On Thu, 2 Jul 2020, Paul Vixie wrote:

until someone invents faster than light travel, round trips and remote state
will be the second and third most expensive things on the internet. (the most
expensive thing is complexity.) i think we can usefully discuss whether to set
TC=1 if the only thing that won't fit is glue, but some glue did fit. but our
goal should be to allow smart initiators to avoid retrying with TCP out of
reflex. my recommendation of TC=0 is to suppress reflexive TCP retries.

I wouldn't disagree but it seems to me once again it's a tradeoff between performance and correctness. I'd prefer correctness, particularly since it seems that the option to use what's in a truncated referral gets you both.

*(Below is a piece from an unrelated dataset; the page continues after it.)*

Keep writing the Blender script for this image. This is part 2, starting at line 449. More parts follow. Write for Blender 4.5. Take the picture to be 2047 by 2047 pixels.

3. even without TC=1 you will know there's under-zonecut glue you didn't
receive, because you saw the NS RR, and the only path to the address RR is
through that NS RRset.

Well, maybe. Even if you got one A record there might be others. Or if you got an AAAA record but no A record and you're on an IPv4 network, you can't tell whether there's a lurking A record or not, or vice-versa. (See the glue for j.zdnscloud.com in the root.)

If we do it your way, if any NS is in-zone and the lookups fail, you *always* need to do a TCP query just to see if if the UDP response left something out.

R's,
John

PS: I'm less worried about round-robin DNS, since then it's clearly a
deliberate decision by the parent to leave some of the answers out.